Ah, como eu gostaria! Não posso
negar que às vezes me orgulho sim, mas aí penso um pouquinho e caio na
realidade. O orgulho vira decepção, a
decepção vira desgosto e o desgosto vira indignação.
- Brasil, não poderia
ter sido um filho teu um pouco menos velhaco?
Voltando ao
foco. Enfim, o tal modelo novo não
apresentava novidade alguma, como de fato não as apresentou até hoje, passados
9 anos de governo petista - sinal de que era bom! Estão aí os instrumentos de política
macroeconômica que não me deixam mentir: o câmbio flutuante, o regime de metas
de inflação e o mal-falado superávit primário.
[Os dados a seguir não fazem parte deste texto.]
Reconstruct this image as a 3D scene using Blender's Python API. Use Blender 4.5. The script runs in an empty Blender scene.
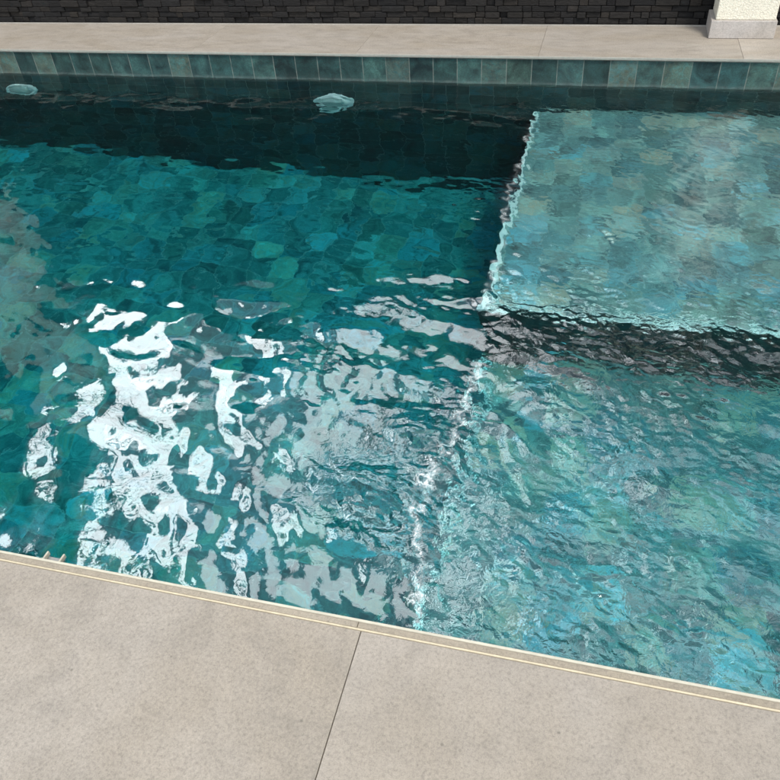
import bpy, bmesh, math, random
import numpy as np
from mathutils import Vector, Matrix

random.seed(7)
rng = np.random.default_rng(11)
sc = bpy.context.scene
col = sc.collection
R = math.radians

# ------------------------------------------------------------------ layout (metres, water level z = 0)
DECK = 0.18            # top of the paving above the water
XL, XR = -6.30, 1.76   # pool ends
YN, YF = 0.885, 4.968  # pool walls, near and far
LIPN, LIPF = 0.9035, 4.948
DEEP, MID, TOP = -1.62, -0.92, -0.41
XS, YS = -0.385, 2.80  # left edge of both platforms, front edge of the upper one
WALLF = 5.64           # core of the stone wall
WALLH = 2.80

# ------------------------------------------------------------------ helpers
def link(o, parent=None):
    col.objects.link(o)
    if parent is not None:
        o.parent = parent
        o.matrix_parent_inverse = Matrix.Translation(-parent.location)
    return o

def tag(o, label=None, cat=None, group=None, kind=None):
    if label: o['label'] = label
    if cat: o['category'] = cat
    if group: o['group'] = group
    if kind: o['kind'] = kind
    return o

def empty(name, loc, label=None, cat=None, group=None):
    o = bpy.data.objects.new(name, None)
    o.empty_display_size = 0.2
    o.location = loc
    link(o)
    return tag(o, label, cat, group)

def box_uv(me):
    uvl = me.uv_layers.new(name='UVMap')
    for p in me.polygons:
        n = p.normal
        ax = max(range(3), key=lambda i: abs(n[i]))
        for li in p.loop_indices:
            v = me.vertices[me.loops[li].vertex_index].co
            if ax == 2: uv = (v.x, v.y)
            elif ax == 1: uv = (v.x, v.z)
            else: uv = (v.y, v.z)
            uvl.data[li].uv = uv

def mesh_obj(name, bm, mat, parent=None, smooth=False, uv=True):
    me = bpy.data.meshes.new(name)
    bm.normal_update()
    bm.to_mesh(me); bm.free()
    if uv: box_uv(me)
    if smooth:
        for p in me.polygons: p.use_smooth = True
    me.materials.append(mat)
    o = bpy.data.objects.new(name, me)
    return link(o, parent)

def add_box(bm, x0, x1, y0, y1, z0, z1, bev=0.0, seg=1, tilt=None):
    b = bmesh.new()
    bmesh.ops.create_cube(b, size=1)
    for v in b.verts:
        v.co = Vector(((x0+x1)/2 + v.co.x*(x1-x0), (y0+y1)/2 + v.co.y*(y1-y0), (z0+z1)/2 + v.co.z*(z1-z0)))
    if bev > 0:
        bmesh.ops.bevel(b, geom=list(b.edges), offset=bev, segments=seg, affect='EDGES', profile=0.5)
    if tilt:
        for v in b.verts: tilt(v)
    me = bpy.data.meshes.new('tmp'); b.to_mesh(me); b.free()
    bm.from_mesh(me); bpy.data.meshes.remove(me)

def quad(bm, pts):
    bm.faces.new([bm.verts.new(p) for p in pts])

def lathe(bm, prof, origin, axis='y', n=40):
    """prof: list of (radius, along) ; axis -y means the profile grows towards the viewer."""
    rings = []
    for r, a in prof:
        ring = []
        for i in range(n):
            t = 2*math.pi*i/n
            ring.append(bm.verts.new((origin[0]+r*math.cos(t), origin[1]-a, origin[2]+r*math.sin(t))))
        rings.append(ring)
    for a, b in zip(rings, rings[1:]):
        for i in range(n):
            bm.faces.new((a[i], a[(i+1) % n], b[(i+1) % n], b[i]))
    bm.faces.new(rings[-1])

class NT:
    """small node helper"""
    def __init__(self, name):
        self.m = bpy.data.materials.new(name)
        self.m.use_nodes = True
        self.t = self.m.node_tree
        self.t.nodes.clear()
        self.out = self.t.nodes.new('ShaderNodeOutputMaterial')
    def n(self, typ, ins=None, **kw):
        nd = self.t.nodes.new(typ)
        for k, v in kw.items(): setattr(nd, k, v)
        for k, v in (ins or {}).items():
            s = nd.inputs[k]
            if isinstance(v, bpy.types.NodeSocket): self.t.links.new(v, s)
            else: s.default_value = v
        return nd
    def math(self, op, a, b=0.0, c=0.0, clamp=False):
        return self.n('ShaderNodeMath', {0: a, 1: b, 2: c}, operation=op, use_clamp=clamp).outputs[0]
    def vmath(self, op, a, b=(0, 0, 0)):
        return self.n('ShaderNodeVectorMath', {0: a, 1: b}, operation=op).outputs[0]
    def mix(self, f, a, b, blend='MIX'):
        nd = self.n('ShaderNodeMix', data_type='RGBA', blend_type=blend)
        for k, v in ((0, f), (6, a), (7, b)):
            s = nd.inputs[k]
            if isinstance(v, bpy.types.NodeSocket): self.t.links.new(v, s)
            else: s.default_value = v if k == 0 else (*v, 1) if len(v) == 3 else v
        return nd.outputs[2]
    def ramp(self, f, stops, interp='LINEAR'):
        nd = self.n('ShaderNodeValToRGB', {0: f})
        cr = nd.color_ramp; cr.interpolation = interp
        while len(cr.elements) < len(stops): cr.elements.new(0.5)
        for e, (p, c) in zip(cr.elements, stops):
            e.position = p
            e.color = (c, c, c, 1) if isinstance(c, (int, float)) else (*c, 1)
        return nd.outputs[0]
    def noise(self, vec, scale, detail=4, rough=0.55, dist=0.0, dim='3D', w=None):
        nd = self.n('ShaderNodeTexNoise', {'Vector': vec, 'Scale': scale, 'Detail': detail, 'Roughness': rough, 'Distortion': dist}, noise_dimensions=dim)
        if w is not None: self.t.links.new(w, nd.inputs['W'])
        return nd
    def surface(self, s): self.t.links.new(s, self.out.inputs['Surface'])
    def volume(self, s): self.t.links.new(s, self.out.inputs['Volume'])

def principled(t, base, rough=0.5, normal=None, spec=0.5, metallic=0.0):
    ins = {'Base Color': base if isinstance(base, bpy.types.NodeSocket) else (*base, 1), 'Roughness': rough, 'Metallic': metallic, 'Specular IOR Level': spec}
    if normal is not None: ins['Normal'] = normal
    return t.n('ShaderNodeBsdfPrincipled', ins).outputs[0]

# ------------------------------------------------------------------ materials
def slate_tile(name, size=0.16, ox=0.0, oy=0.0, grout=0.011, grout_col=(0.30, 0.34, 0.31), bright=1.0, scale_line=False, rust_amt=0.7, tint=(1, 1, 1), var=1.0):
    t = NT(name)
    uv = t.n('ShaderNodeTexCoord').outputs['UV']
    s = t.vmath('ADD', uv, (ox, oy, 0))
    # old hand-set joints wander a little
    wob = t.noise(uv, 3.0, 2).outputs['Color']
    s = t.vmath('ADD', s, t.vmath('MULTIPLY', t.vmath('SUBTRACT', wob, (0.5, 0.5, 0.5)), (0.004, 0.004, 0)))
    s = t.vmath('DIVIDE', s, (size, size, 1))
    cell = t.vmath('FLOOR', s)
    fr = t.vmath('FRACTION', s)
    wn = t.n('ShaderNodeTexWhiteNoise', {'Vector': cell}, noise_dimensions='3D')
    rnd, rcol = wn.outputs['Value'], wn.outputs['Color']
    sep = t.n('ShaderNodeSeparateColor', {0: rcol})
    r2, r3 = sep.outputs[1], sep.outputs[2]
    w = t.math('MULTIPLY', rnd, 37.0)
    cloud = t.noise(uv, 9.0, 6, 0.62, 0.9, '4D', w).outputs[0]
    vein = t.noise(uv, 22.0, 8, 0.68, 1.6, '4D', w).outputs[0]
    fine = t.noise(uv, 120.0, 4, 0.6).outputs[0]
    base = t.ramp(rnd, [(0.0, (0.022, 0.058, 0.068)), (0.14, (0.055, 0.155, 0.160)), (0.30, (0.034, 0.100, 0.125)),
                        (0.44, (0.085, 0.200, 0.190)), (0.56, (0.040, 0.105, 0.105)), (0.68, (0.085, 0.125, 0.092)), (0.80, (0.060, 0.175, 0.185)), (0.90, (0.030, 0.075, 0.090)), (1.0, (0.055, 0.190, 0.225))])
    dark = t.mix(0.78, base, (0.016, 0.036, 0.042))
    light = t.mix(0.42, base, (0.16, 0.33, 0.31))
    c = t.mix(t.ramp(cloud, [(0.36, 0.0), (0.64, 1.0)]), dark, light)
    c = t.mix(t.ramp(vein, [(0.46, 0.0), (0.5, 0.55), (0.55, 0.0)]), c, (0.04, 0.075, 0.075))
    rust = t.math('MULTIPLY', t.ramp(r2, [(0.55, 0.0), (0.9, rust_amt)]), t.ramp(vein, [(0.42, 1.0), (0.62, 0.0)]))
    c = t.mix(rust, c, (0.15, 0.12, 0.075))
    blue = t.math('MULTIPLY', t.ramp(r3, [(0.62, 0.0), (0.95, 0.35 if scale_line else 0.8)]), t.ramp(cloud, [(0.4, 0.0), (0.62, 1.0)]))
    c = t.mix(blue, c, (0.05, 0.21, 0.27))
    c = t.mix(0.35, c, t.ramp(fine, [(0.35, 0.35), (0.7, 1.35)]), 'MULTIPLY')
    val = t.ramp(r2, [(0.0, 1-0.5*var), (0.5, 1.0), (1.0, 1+0.65*var)])
    c = t.mix(1.0, c, val, 'MULTIPLY')
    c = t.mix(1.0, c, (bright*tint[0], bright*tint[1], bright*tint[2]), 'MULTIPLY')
    xyz = t.n('ShaderNodeSeparateXYZ', {0: fr})
    dx = t.math('MINIMUM', xyz.outputs[0], t.math('SUBTRACT', 1.0, xyz.outputs[0]))
    dy = t.math('MINIMUM', xyz.outputs[1], t.math('SUBTRACT', 1.0, xyz.outputs[1]))
    d = dx if scale_line else t.math('MINIMUM', dx, dy)
    g = t.ramp(d, [(grout*0.9, 1.0), (grout*1.9, 0.0)])
    gw = t.ramp(t.noise(uv, 14.0, 3).outputs[0], [(0.35, 0.35), (0.6, 1.0)])
    g = t.math('MULTIPLY', g, gw)
    c = t.mix(g, c, grout_col)
    if scale_line:   # lime deposit just above the water
        zz = t.n('ShaderNodeSeparateXYZ', {0: uv}).outputs[1]
        zz = t.math('ADD', zz, t.math('MULTIPLY', t.math('SUBTRACT', cloud, 0.5), 0.02))
        lm = t.ramp(zz, [(0.0, 0.3), (0.010, 0.4), (0.018, 0.08), (0.05, 0.0)])
        c = t.mix(t.math('MULTIPLY', lm, t.ramp(vein, [(0.35, 0.25), (0.6, 1.0)])), c, (0.20, 0.24, 0.22))
    hgt = t.math('ADD', t.math('MULTIPLY', vein, 0.5), t.math('MULTIPLY', g, -0.6))
    hgt = t.math('ADD', hgt, t.math('MULTIPLY', fine, 0.15))
    b = t.n('ShaderNodeBump', {'Height': hgt, 'Strength': 0.35, 'Distance': 0.004}).outputs[0]
    t.surface(principled(t, c, t.ramp(vein, [(0.3, 0.32), (0.7, 0.6)]), b, 0.4))
    return t.m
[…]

Até a autonomia do Banco Central foi mantida, a despeito de ter sido a
única instituição a levar um (discretíssimo) puxão de orelha no texto do Lula. Estão aí também os frutos das execradas privatizações,
nenhuma delas revertida, nem sequer contestada na justiça. Continua aí o programa de repactuação das
dívidas estaduais, em pleno funcionamento, assim como a Lei de Responsabilidade
Fiscal, a despeito das tentativas frustradas de desvirtuamento. E estão aí os frutos do Proer e do Proes,
também jamais questionados, senão da boca pra fora.
Bem examinada a
questão, constata-se que Lula, se não desfez o que estava feito, tampouco criou
algo novo para melhorar o Brasil. Nem
sequer as reformas citadas na Carta foram executadas a contendo. No frigir dos ovos, o seu governo apenas
surfou na maré de prosperidade que bafejou os países emergentes e que, no caso
do Brasil, é fruto do empenho dos seus antecessores. Lula, se mérito teve, não foi pelo que fez e
sim pelo que não fez.
Mas ele promoveu a
distribuição de renda, diminuindo as desigualdades sociais e resgatando da
miséria milhões de brasileiros, como nunca se fez antes na história deste país
- dirão os que optam pela versão divina do Lula.
Eu, que estou mais
inclinado para a versão oposta, por ora não contesto, mas pergunto quantos
brasileiros melhoraram de vida porque a economia mundial cresceu, quantos
melhoraram porque o Brasil cresceu e quantos melhoraram por conta das
iniciativas do governo. Destes, convém
distinguir os que ascenderam graças a ações sociais, digamos, ortodoxas
(exemplos clássicos: ações nos campos da educação, saúde, habitação,
saneamento, transporte público, inclusão digital, etc) daqueles que saíram da
miséria por vias heterodoxas, recebendo renda diretamente do governo.
A transferência
direta de renda ameniza um problema imediato, urgente, mas não pode ser um fim
em si. Para render frutos sociais tem
que ser condicionada à participação em outros programas, voltados para a
educação e a saúde dos assistidos bem como à sua inclusão na sociedade. Caso contrário vira esmola, que é a pior
coisa que pode acontecer.
“...uma esmola
a um homem qui é são / Ou lhe mata de vergonha ou vicia o cidadão” - já dizia
o Rei do Baião, um pernambucano que sabia das coisas.
Ademais, vista pela
ótica macroeconômica, tal distribuição carece de sustentabilidade. Se nos períodos de expansão ajuda a azeitar a
economia, em épocas de fraco desempenho surte o efeito contrário. E aí as coisas se complicam, pois a economia
é cíclica, como sabemos desde os tempos bíblicos. Sem falar no risco, sempre presente, de
descambar para o assistencialismo paternalista de cunho eleitoreiro.
De um programa de
distribuição de renda podemos dizer que será benfazejo se levar as pessoas à
porta de saída e, ao contrário, será nefasto se aprisioná-las nas fronteiras da
miséria.
E aí está o X da
questão: no que diz respeito a essa importantíssima distinção, os números ainda
estão por ser conhecidos no Brasil.
O que se conhece, e
assim mesmo precariamente, são os números de uma outra distribuição de renda,
oficiosa, não oficial, cujo público alvo não são os excluídos da sociedade e
sim os companheiros, os aliados, os amigos e os familiares. Corrupção é o seu nome.
Mas esse é um outro
capítulo da contribuição de Lula para a deseducação dos brasileiros.